Rėklaitytė, A. (2025) “Between Propaganda and Freedom of Aesthetic Experience: Poetry Reading Events by Actor Laimonas Noreika in the Late Soviet Era”, Literatūra, 67(1), pp. 45–59. doi:10.15388/Litera.2025.67.1.3.

Abstract

The article examines strategies for popularizing poetry in Soviet-era Lithuania and the ambivalence of their effectiveness. The first part reconstructs the institutional system of literary propaganda and its social context, focusing on poetry evenings – i.e., literary events where professional actors recited poetry – that became especially popular in late Soviet Lithuania. The second part analyzes the popularity of the actor Laimonas Noreika’s ‘literary concerts’ and the persuasiveness of his rhetoric in the context of the time. The sources used include archival documents from the Bureau for the Propaganda of Fiction of the Lithuanian SSR, Laimonas Noreika’s diaries, and contemporaries’ testimonies.

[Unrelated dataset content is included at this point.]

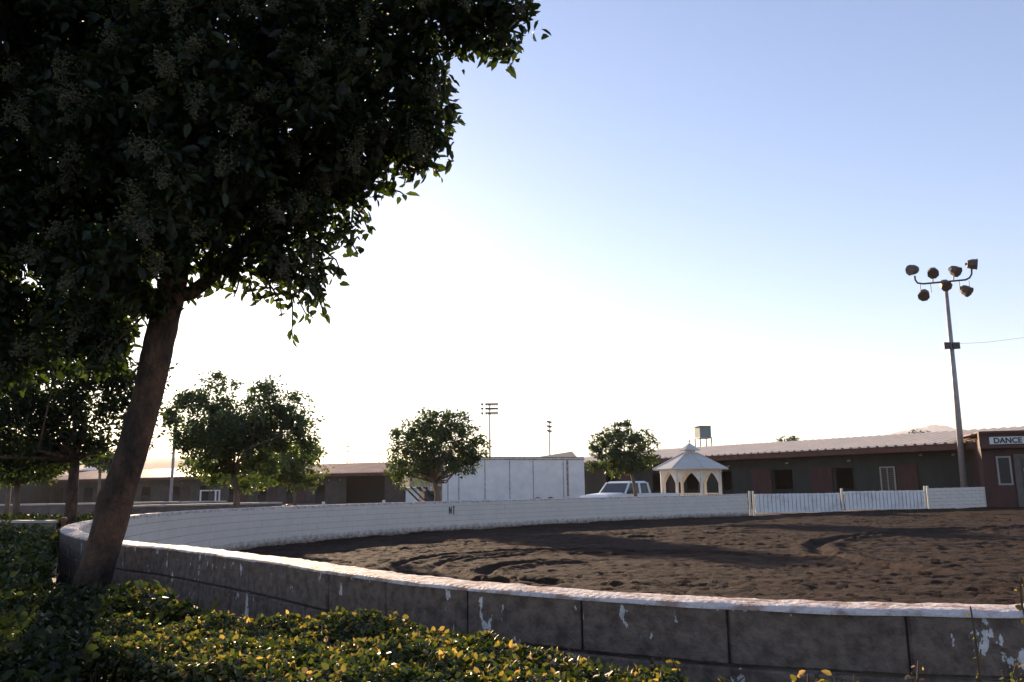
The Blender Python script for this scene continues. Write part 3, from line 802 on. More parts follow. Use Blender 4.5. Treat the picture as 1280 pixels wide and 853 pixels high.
for sy in (-1, 1):
    pane([(.96, sy * .89, 1.14), (.08, sy * .89, 1.14), (.04, sy * .78, zt_ - .03), (.60, sy * .78, zt_ - .03)], 'side_window')
    pane([(-.06, sy * .89, 1.14), (-.62, sy * .89, 1.14), (-.56, sy * .78, zt_ - .03), (-.08, sy * .78, zt_ - .03)], 'quarter_window')
    b = MB(); b.box(.72, .80, sy * 1.02 - .1, sy * 1.02 + .1, 1.16, 1.34, 0, .02); b.bar((.76, sy * .9, 1.18), (.76, sy * 1.0, 1.2), .03); b.build('mirror', M['darkmetal'], PT)
    b = MB(); b.box(2.38, 2.42, sy * .72 - .13, sy * .72 + .13, .78, .95, 0, .01); b.build('headlight', M['lens'], PT)
    for x in (1.55, -1.68):
        b = MB(); b.lathe([(.2, 0), (.34, .02), (.36, .06), (.36, .2), (.34, .24), (.2, .24)], n=20); o = b.build('wheel', M['rubber'], PT); o.rotation_euler = (R(90), 0, 0); o.location = (x, sy * .9 + .12, .36)
b = MB(); b.box(.0, .18, -.65, -.1, .9, 1.5, 0, .04); b.box(.0, .18, .1, .65, .9, 1.5, 0, .04); b.box(0, .5, -.65, .65, .7, .9); b.box(.8, 1.0, -.8, .8, .9, 1.14); b.build('seats', M['darkmetal'], PT)
b = MB(); b.box(2.38, 2.44, -.55, .55, .76, .95); b.build('grille', M['darkmetal'], PT)
b = MB(); b.box(2.40, 2.52, -.97, .97, .48, .62, 0, .02); b.build('bumper', M['metal'], PT)
b = MB(); b.box(-2.86, -2.74, -.9, .9, .48, .62, 0, .02); b.build('bumper', M['metal'], PT)

# ------------------------------------------------------------------ tall floodlight pole
PD = 38.7
pb_ = at(1205, 607, PD); pt_ = at(1181.5, 350, PD); g = float(gz(pb_[0], PD))
LP = thing('floodlight_pole', 'tall tapering steel pole with seven floodlights rising behind the short white wall', 'light pole', (pb_[0], PD, g))
O = np.array([pb_[0], PD, g]); top = pt_ - O
b = MB(); b.tube([(0, 0, -.2), (top[0] * .5, 0, top[2] * .5), (top[0], 0, top[2])], [.17, .125, .075], 12); b.build('pole', M['metal'], LP, smooth=True)
def loc(px, py, dy=0): return at(px, py, PD + dy) - O
b = MB()
e0, e1 = loc(1146, 344), loc(1215, 339)
c0, c1 = loc(1154, 355), loc(1207, 350)
b.tube([loc(1143.5, 345), loc(1144, 350), loc(1147, 354), c0, loc(1181, 352.5), c1, loc(1212, 347.5), loc(1214.5, 343), loc(1214.5, 337)], .045, 8)
b.tube([loc(1166, 354), loc(1166, 345)], .03, 6); b.tube([loc(1192, 351), loc(1192, 342)], .03, 6)
for q in (1150, 1163): b.tube([loc(q, 354.5), loc(q + 1, 366)], .018, 6)
for q in (1199, 1211): b.tube([loc(q, 351), loc(q + 1, 362)], .018, 6)
b.build('cross_arm', M['darkmetal'], LP)
def flood(px, py, yaw, tilt, s=1.0, dy=-.05):
    b = MB(); b.lathe([(.10, 0), (.20, .03), (.27, .22), (.275, .46)], n=8, ph=R(22.5)); b.lathe([(.295, .44), (.295, .50)], n=8, ph=R(22.5)); b.box(-.06, .06, -.06, .06, -.08, .02)
    v = [tuple(c * .92 * s for c in q) for q in b.v]; b.v = v
    o = b.build('floodlight', M['lampbody'], LP); o.location = loc(px, py, dy)
    dr = Vector((math.sin(R(yaw)) * math.cos(R(tilt)), -math.cos(R(yaw)) * math.cos(R(tilt)), -math.sin(R(tilt))))
    o.rotation_euler = dr.to_track_quat('Z', 'Y').to_euler(); o.location = Vector(o.location) - dr * .23
    l = MB(); l.lathe([(.25, .47), (.25, .475)], n=8, ph=R(22.5)); l.v = [tuple(c * .92 * s for c in q) for q in l.v]; l.build('lens', M['lens'], o)
for a in ((1141.5, 337.5, -70, 10), (1166, 340.5, -25, 35), (1193, 338.5, 30, 35), (1215, 330.5, 65, 8), (1155, 368, -35, 40), (1181, 356, 0, 40), (1207, 363, 35, 40)): flood(*a)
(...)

Drawing on Jacques Rancière’s theory of the politics of aesthetics – which posits that aesthetics can reorganize sensible experience and awaken critical perception – it is concluded that the regime’s attempts to control moral education through poetry promotion had a dual effect: on the one hand, it reinforced poetry’s prestige and moral authority, serving as a substitute for religion; on the other hand, the dissemination of poetry – understood as a project of moral and aesthetic education – had an unintended ‘side effect’ since poetry texts, especially those of the classical canon, when suggestively read and performatively reinterpreted by actors, encouraged a more individual subjectivity (as a counterpoint to the anti-individualist mass society), along with a critical attitude toward reality, and thus could strengthen the expression of alternative will within society.